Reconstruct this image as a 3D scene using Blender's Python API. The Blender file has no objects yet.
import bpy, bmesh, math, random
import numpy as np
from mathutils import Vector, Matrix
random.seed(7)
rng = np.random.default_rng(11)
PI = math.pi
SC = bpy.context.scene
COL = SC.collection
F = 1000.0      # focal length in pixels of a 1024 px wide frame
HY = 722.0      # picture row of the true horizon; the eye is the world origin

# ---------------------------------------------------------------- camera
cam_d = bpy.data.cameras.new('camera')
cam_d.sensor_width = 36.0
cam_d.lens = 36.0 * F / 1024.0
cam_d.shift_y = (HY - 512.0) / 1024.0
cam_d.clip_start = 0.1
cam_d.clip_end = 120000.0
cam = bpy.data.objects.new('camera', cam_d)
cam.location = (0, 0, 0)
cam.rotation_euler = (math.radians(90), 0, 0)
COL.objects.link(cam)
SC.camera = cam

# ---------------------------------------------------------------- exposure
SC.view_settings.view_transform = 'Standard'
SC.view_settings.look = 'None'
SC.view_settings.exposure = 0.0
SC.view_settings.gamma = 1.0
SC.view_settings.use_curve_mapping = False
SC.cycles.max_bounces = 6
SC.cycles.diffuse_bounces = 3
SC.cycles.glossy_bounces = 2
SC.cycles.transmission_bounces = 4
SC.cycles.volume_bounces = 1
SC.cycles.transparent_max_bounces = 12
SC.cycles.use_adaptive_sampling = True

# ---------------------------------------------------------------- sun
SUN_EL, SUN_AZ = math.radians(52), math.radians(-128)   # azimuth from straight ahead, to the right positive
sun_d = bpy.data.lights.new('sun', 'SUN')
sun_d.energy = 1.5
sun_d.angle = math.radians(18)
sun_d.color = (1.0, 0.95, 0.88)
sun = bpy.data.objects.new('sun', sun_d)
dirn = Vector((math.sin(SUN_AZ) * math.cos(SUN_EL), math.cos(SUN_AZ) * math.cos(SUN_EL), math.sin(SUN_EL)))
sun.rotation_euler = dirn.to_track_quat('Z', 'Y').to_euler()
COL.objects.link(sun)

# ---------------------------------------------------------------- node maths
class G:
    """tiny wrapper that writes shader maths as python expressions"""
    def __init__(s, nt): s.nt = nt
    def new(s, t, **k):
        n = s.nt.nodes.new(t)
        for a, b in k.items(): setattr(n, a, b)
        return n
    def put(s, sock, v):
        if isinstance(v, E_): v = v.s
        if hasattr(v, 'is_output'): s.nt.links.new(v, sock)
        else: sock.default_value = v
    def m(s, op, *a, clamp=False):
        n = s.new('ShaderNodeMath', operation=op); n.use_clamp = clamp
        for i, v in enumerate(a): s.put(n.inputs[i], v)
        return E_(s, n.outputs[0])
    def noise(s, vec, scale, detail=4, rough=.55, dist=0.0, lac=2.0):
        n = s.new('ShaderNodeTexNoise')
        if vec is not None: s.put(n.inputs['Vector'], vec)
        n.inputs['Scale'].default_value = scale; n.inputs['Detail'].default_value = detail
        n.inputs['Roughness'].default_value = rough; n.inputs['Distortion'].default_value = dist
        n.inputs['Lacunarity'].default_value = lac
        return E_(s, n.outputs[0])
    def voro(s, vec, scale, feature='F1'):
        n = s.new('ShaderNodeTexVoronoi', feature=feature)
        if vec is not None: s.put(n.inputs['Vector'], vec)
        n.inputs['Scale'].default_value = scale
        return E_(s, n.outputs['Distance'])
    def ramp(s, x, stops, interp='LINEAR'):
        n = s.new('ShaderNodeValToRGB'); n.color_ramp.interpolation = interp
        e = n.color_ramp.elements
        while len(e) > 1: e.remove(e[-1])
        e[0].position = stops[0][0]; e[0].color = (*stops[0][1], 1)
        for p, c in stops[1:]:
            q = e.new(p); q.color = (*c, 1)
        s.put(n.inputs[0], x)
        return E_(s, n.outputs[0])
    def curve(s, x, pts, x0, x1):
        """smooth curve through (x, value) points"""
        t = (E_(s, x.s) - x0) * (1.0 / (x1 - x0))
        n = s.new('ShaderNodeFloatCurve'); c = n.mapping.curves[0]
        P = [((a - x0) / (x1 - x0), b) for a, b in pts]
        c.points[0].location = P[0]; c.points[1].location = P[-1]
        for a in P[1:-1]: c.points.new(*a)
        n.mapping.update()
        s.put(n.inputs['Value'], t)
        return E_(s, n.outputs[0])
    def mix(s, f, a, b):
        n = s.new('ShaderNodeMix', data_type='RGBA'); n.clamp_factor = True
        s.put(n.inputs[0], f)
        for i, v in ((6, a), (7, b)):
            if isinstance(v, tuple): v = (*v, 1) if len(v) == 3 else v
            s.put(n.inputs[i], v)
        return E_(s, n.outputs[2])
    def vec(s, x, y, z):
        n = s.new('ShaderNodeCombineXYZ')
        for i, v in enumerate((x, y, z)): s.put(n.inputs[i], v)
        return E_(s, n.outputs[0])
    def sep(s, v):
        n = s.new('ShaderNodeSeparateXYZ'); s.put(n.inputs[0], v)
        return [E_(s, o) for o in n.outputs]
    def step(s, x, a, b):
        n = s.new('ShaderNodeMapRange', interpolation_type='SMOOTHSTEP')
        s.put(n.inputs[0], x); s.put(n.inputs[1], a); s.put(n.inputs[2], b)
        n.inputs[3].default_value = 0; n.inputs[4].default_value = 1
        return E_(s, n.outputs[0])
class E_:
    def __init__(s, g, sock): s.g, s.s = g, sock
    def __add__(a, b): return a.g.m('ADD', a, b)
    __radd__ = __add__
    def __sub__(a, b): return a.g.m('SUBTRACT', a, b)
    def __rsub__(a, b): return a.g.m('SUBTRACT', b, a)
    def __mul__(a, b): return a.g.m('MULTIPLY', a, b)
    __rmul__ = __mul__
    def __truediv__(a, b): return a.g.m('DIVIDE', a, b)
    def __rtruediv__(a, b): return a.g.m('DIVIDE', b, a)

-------

Faithfully transcribe the whole of the data.

Reconstruct this image as a 3D scene using Blender's Python API. The Blender file has no objects yet.
import bpy, bmesh, math, random
import numpy as np
from mathutils import Vector, Matrix
random.seed(7)
rng = np.random.default_rng(11)
PI = math.pi
SC = bpy.context.scene
COL = SC.collection
F = 1000.0      # focal length in pixels of a 1024 px wide frame
HY = 722.0      # picture row of the true horizon; the eye is the world origin

# ---------------------------------------------------------------- camera
cam_d = bpy.data.cameras.new('camera')
cam_d.sensor_width = 36.0
cam_d.lens = 36.0 * F / 1024.0
cam_d.shift_y = (HY - 512.0) / 1024.0
cam_d.clip_start = 0.1
cam_d.clip_end = 120000.0
cam = bpy.data.objects.new('camera', cam_d)
cam.location = (0, 0, 0)
cam.rotation_euler = (math.radians(90), 0, 0)
COL.objects.link(cam)
SC.camera = cam

# ---------------------------------------------------------------- exposure
SC.view_settings.view_transform = 'Standard'
SC.view_settings.look = 'None'
SC.view_settings.exposure = 0.0
SC.view_settings.gamma = 1.0
SC.view_settings.use_curve_mapping = False
SC.cycles.max_bounces = 6
SC.cycles.diffuse_bounces = 3
SC.cycles.glossy_bounces = 2
SC.cycles.transmission_bounces = 4
SC.cycles.volume_bounces = 1
SC.cycles.transparent_max_bounces = 12
SC.cycles.use_adaptive_sampling = True

# ---------------------------------------------------------------- sun
SUN_EL, SUN_AZ = math.radians(52), math.radians(-128)   # azimuth from straight ahead, to the right positive
sun_d = bpy.data.lights.new('sun', 'SUN')
sun_d.energy = 1.5
sun_d.angle = math.radians(18)
sun_d.color = (1.0, 0.95, 0.88)
sun = bpy.data.objects.new('sun', sun_d)
dirn = Vector((math.sin(SUN_AZ) * math.cos(SUN_EL), math.cos(SUN_AZ) * math.cos(SUN_EL), math.sin(SUN_EL)))
sun.rotation_euler = dirn.to_track_quat('Z', 'Y').to_euler()
COL.objects.link(sun)

# ---------------------------------------------------------------- node maths
class G:
    """tiny wrapper that writes shader maths as python expressions"""
    def __init__(s, nt): s.nt = nt
    def new(s, t, **k):
        n = s.nt.nodes.new(t)
        for a, b in k.items(): setattr(n, a, b)
        return n
    def put(s, sock, v):
        if isinstance(v, E_): v = v.s
        if hasattr(v, 'is_output'): s.nt.links.new(v, sock)
        else: sock.default_value = v
    def m(s, op, *a, clamp=False):
        n = s.new('ShaderNodeMath', operation=op); n.use_clamp = clamp
        for i, v in enumerate(a): s.put(n.inputs[i], v)
        return E_(s, n.outputs[0])
    def noise(s, vec, scale, detail=4, rough=.55, dist=0.0, lac=2.0):
        n = s.new('ShaderNodeTexNoise')
        if vec is not None: s.put(n.inputs['Vector'], vec)
        n.inputs['Scale'].default_value = scale; n.inputs['Detail'].default_value = detail
        n.inputs['Roughness'].default_value = rough; n.inputs['Distortion'].default_value = dist
        n.inputs['Lacunarity'].default_value = lac
        return E_(s, n.outputs[0])
    def voro(s, vec, scale, feature='F1'):
        n = s.new('ShaderNodeTexVoronoi', feature=feature)
        if vec is not None: s.put(n.inputs['Vector'], vec)
        n.inputs['Scale'].default_value = scale
        return E_(s, n.outputs['Distance'])
    def ramp(s, x, stops, interp='LINEAR'):
        n = s.new('ShaderNodeValToRGB'); n.color_ramp.interpolation = interp
        e = n.color_ramp.elements
        while len(e) > 1: e.remove(e[-1])
        e[0].position = stops[0][0]; e[0].color = (*stops[0][1], 1)
        for p, c in stops[1:]:
            q = e.new(p); q.color = (*c, 1)
        s.put(n.inputs[0], x)
        return E_(s, n.outputs[0])
    def curve(s, x, pts, x0, x1):
        """smooth curve through (x, value) points"""
        t = (E_(s, x.s) - x0) * (1.0 / (x1 - x0))
        n = s.new('ShaderNodeFloatCurve'); c = n.mapping.curves[0]
        P = [((a - x0) / (x1 - x0), b) for a, b in pts]
        c.points[0].location = P[0]; c.points[1].location = P[-1]
        for a in P[1:-1]: c.points.new(*a)
        n.mapping.update()
        s.put(n.inputs['Value'], t)
        return E_(s, n.outputs[0])
    def mix(s, f, a, b):
        n = s.new('ShaderNodeMix', data_type='RGBA'); n.clamp_factor = True
        s.put(n.inputs[0], f)
        for i, v in ((6, a), (7, b)):
            if isinstance(v, tuple): v = (*v, 1) if len(v) == 3 else v
            s.put(n.inputs[i], v)
        return E_(s, n.outputs[2])
    def vec(s, x, y, z):
        n = s.new('ShaderNodeCombineXYZ')
        for i, v in enumerate((x, y, z)): s.put(n.inputs[i], v)
        return E_(s, n.outputs[0])
    def sep(s, v):
        n = s.new('ShaderNodeSeparateXYZ'); s.put(n.inputs[0], v)
        return [E_(s, o) for o in n.outputs]
    def step(s, x, a, b):
        n = s.new('ShaderNodeMapRange', interpolation_type='SMOOTHSTEP')
        s.put(n.inputs[0], x); s.put(n.inputs[1], a); s.put(n.inputs[2], b)
        n.inputs[3].default_value = 0; n.inputs[4].default_value = 1
        return E_(s, n.outputs[0])
class E_:
    def __init__(s, g, sock): s.g, s.s = g, sock
    def __add__(a, b): return a.g.m('ADD', a, b)
    __radd__ = __add__
    def __sub__(a, b): return a.g.m('SUBTRACT', a, b)
    def __rsub__(a, b): return a.g.m('SUBTRACT', b, a)
    def __mul__(a, b): return a.g.m('MULTIPLY', a, b)
    __rmul__ = __mul__
    def __truediv__(a, b): return a.g.m('DIVIDE', a, b)
    def __rtruediv__(a, b): return a.g.m('DIVIDE', b, a)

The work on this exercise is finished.